Monday, July 27, 2009

Weekly Opinion/Editorial

I am writing this column while peering out a seventh story window from the Drake hotel in downtown Chicago. The Windy City, particularly the downtown area, is my favorite large city in America. There are great restaurants, plays, museums, Fisherman’s Wharf, and water taxis all within walking distance. But one thing you can’t do in Chicago is legally own a gun. In Chicago, a ban on the sale and registration of handguns has been in place since 1982. Only police officers, aldermen and a handful of others are exempt from the ban. While other firearms can be registered, under current law, handguns cannot be registered and are considered illegal. Several Chicago area suburbs have similar restrictions all in the name of reducing crime. But statistics prove disarming the citizen has not made the city safe.

According to the FBI, Chicago’s violent crime rate is two and one half times higher than the national average and fifty percent higher on crimes against property. Only nine percent of the cities in the US over 100,000 populations have higher crime rates than Chicago, so it is clear that creating gun free zones is not working.

No less than thirty-one states now have conceal and carry laws which allow individuals to carry concealed handguns if they do not have a criminal record or a history of significant mental illness. The high number of law-abiding citizens with permits, the lower the crime rate. In states with conceal and carry, statistics from the FBI show the murder rate declines by 3 percent, rape by 2 percent, and robberies by over 2 percent.

Last June, the Supreme Court ruled the ban on handguns in Washington DC was a violation of the U.S. Constitution. Within hours, the Illinois State Rifle Association filed suit to have the Chicago area handgun ban lifted. The district court in Chicago ruled against the ISRA, saying the second amendment,” does not extend to states and municipalities.” On June 8th of this year, a three judge panel of the Seventh Circuit Court of Appeals agreed with the initial ruling.

The US Court of Appeals for the Second District ruled in a similar way in January as the Seventh. One of the judges rendering that decision was current Supreme Court nominee Sonia Sotomayor. This wasn’t her first attack on the second amendment. In 2004, Sotomayor, as a member of a three-judge Second Circuit panel, she issued a short summary order in U.S. vs. Sanchez-Villar, stating "the right to possess a gun is clearly not a fundamental right." In that simple statement, she revealed her intention to be an activist judge, which disqualifies her from being seated on the Supreme Court.

Now thirty three states have petitioned the U.S. Supreme Court to hear the case and rule that the second amendment does apply to states. The lawsuit brief says, “The second amendment is a critical liberty interest, essential to preserving individual security and the right to self-defense.” "Yet federal courts of appeals are divided over whether this right fully extends to the vast majority of citizens who live not in a federal enclave, but in one of the several States. Without this Court’s review, millions of Americans may be deprived of their Second Amendment right.”

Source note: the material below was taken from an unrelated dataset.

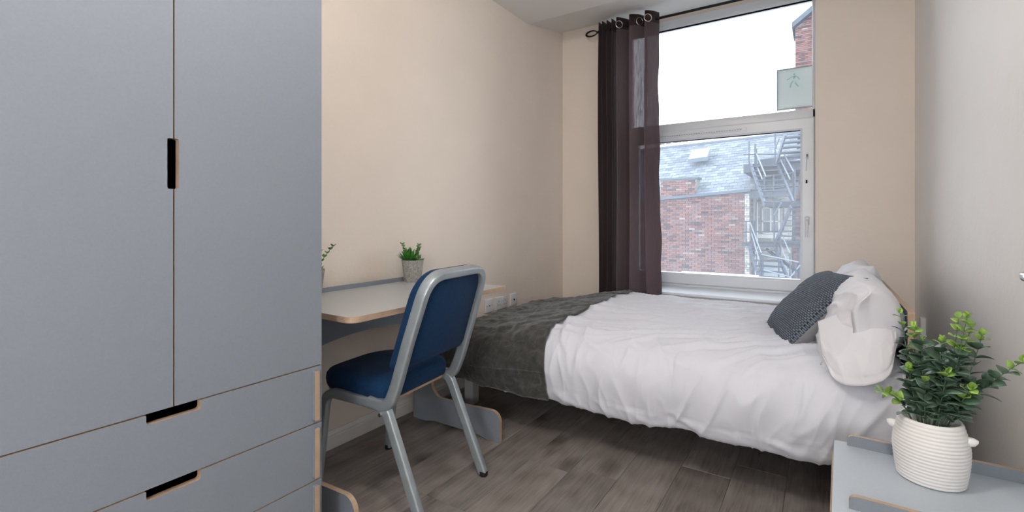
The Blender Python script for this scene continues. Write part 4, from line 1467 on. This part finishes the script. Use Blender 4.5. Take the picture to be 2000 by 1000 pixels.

Oklahoma AG Drew Edmondson has joined in the effort, though most likely because he is running for Governor in 2010. Edmondson has not been a faithful, stanch advocate for states or gun rights. Edmondson’s judgment on when to join lawsuits in the past has been squirrelly at best (the Boy Scout suit), but whatever Drew’s motivation, it was the right thing to do.

If the Supreme Court chooses to hear the case, they could determine if the right to bear arms is a right that “must” be recognized by local and state governments. This end around attack by gun haters should concern all the citizens of the country, not just the gun owners. It is clearly an American’s constitutional right to own a gun and to defend themselves. To interpret the Constitution in less than a literal way will have repercussions on every “right” mentioned in the sacred document.

Soviet dictator Joseph Stalin was a big advocate of gun control. In 1929, the Soviet Union established gun control and from 1929 to 1953 about 20 million dissidents, unable to defend themselves, were rounded up and killed. An armed population reduces violent crime for two reasons. First, criminals are uncertain which potential victims can defend themselves, so they often back out of committing the crime in the first place. And secondly, victims who have guns are in a much better position to defend themselves than with a flyswatter.